В этом рассказе особенно интересны следующие детали. Ясно, что до осады между славянами и властями Фессалоники длительное время сохранялся мир; славяне еще оставались в большинстве язычниками, что не мешало их тесному общению с византийцами, торговле с ними и пребыванию в городах. В Фессалонике уже имелись славянские поселенцы. Создается впечатление, что представители власти пытались уже рассматривать славян как подвластных империи находящихся на особом статусе, тогда как славянская аристократия еще надеялась на захват города и установление своего господства на полуострове. Эта общая цель, как полустолетие раньше, объединяла славянских вождей, и при известии о смерти Первуда, игравшего роль лидера среди знати племен, живущих близ Фессалоники, они, объединившись, осадили город. Ясно также, что в Константинополе знали об этих настроениях славянских вождей: показательна та тревога, которая возникла в столице после бегства Первуда, — было введено в сущности осадное положение, а Фессалонику немедленно предупредили о скорой ее осаде.





Самого серьезного внимания заслуживают также данные о том, что в Фессалонике среди ее высшего социального слоя имелась влиятельная группировка, находившаяся в тесном контакте со славянскими вождями и, более того, готовая к сотрудничеству с ними для достижения собственных целей, не совпадающих с интересами правящей в Константинополе знати.

Еще недавно (в первой половине царствования Юстиниана I) экономически господствовавшая в империи знать утратила свое благосостояние (кроме той ее части на Балканах, которая входила в высший слой чиновной и военной аристократии). Имения этой знати на Балканском полуострове были потеряны, пригородные проастии разорены, служба в провинциальных органах управления, вероятно, не компенсировала (в виде жалованья) понесенных потерь. Как видно из приводившихся свидетельств, городская верхушка стремилась сама обеспечить свою безопасность, не веря в помощь из центра. Все это порождало оппозиционные настроения и побуждало к поискам выхода.

Именно этим обстоятельством объясняются сообщаемые в «Чудесах» факты о произволе местных правителей, спекулировавших хлебом государственных зернохранилищ и притеснявших горожан.
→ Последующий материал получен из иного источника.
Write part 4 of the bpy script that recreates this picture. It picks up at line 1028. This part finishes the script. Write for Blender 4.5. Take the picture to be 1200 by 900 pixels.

Эти круги, видимо, и проявляли склонность к сотрудничеству со славянской аристократией, надеясь найти для себя выгодное место в рядах правящей элиты в случае победы славянских вождей. Еще во время осады города Хацоном, когда этот вождь был захвачен в плен, «некоторые из занимающих первенствующее положение в нашем городе» пытались укрыть его «ради каких-то неблаговидных целей»; только при вмешательстве горожанок он был обнаружен, (L., I, р. 179. 4–16, § 193). Весьма показательно, что сам автор рассказа о Первуде, явно принадлежавший к высшему клиру города, с нотой осуждения говорит об эпархе Фессалоники, который неизвестно «каким образом и ради чего» донес императору на вождя славян (L., I, р. 208. 9–209. 4, § 231). Примечательно и то, что об освобождении Первуда и о готовности взять его «на поруки» ходатайствовали вместе славянская знать и сами горожане. Совместное посольство отправилось и на встречу с императором в столицу (L., I, р. 209. 13, § 232). Намекает автор и на некие «решения», которые хранили втайне архонты Фессалоники и других мест, оказавшиеся тогда в городе, в отношении этого крупного центра в момент его осады (L., I, р. 221. 17–22, § 282). Рассказывая о «полу-варварах», приведенных Кувером, автор с удовлетворением констатирует, что среди них было много христиан. Так, говорит писатель, увеличивалось «благодаря православной вере и святому животворному крещению племя (φύλον) христиан» (L., I, р. 228. 6–13, § 285). Отметим, что в этой же части «Чудес» сообщается и о принятии христианства отдельными славянами (L., I, р. 219. 31–220. 4, § 276). Мы полагаем, что современники-византийцы уже питали надежду на крещение славян и на увеличение благодаря этому христианских подданных империи. В том же эпизоде о Кувере, повествуя о плане его приближенного Мавра захватить город изнутри, автор называет этот замысел достижением цели «посредством междоусобной войны» (δί έμφυλίου πολέαου) (L., I, p. 229. 27, § 291; p. 230. 26, § 294), т. e. намекает на сторонников Мавра и среди жителей города[160].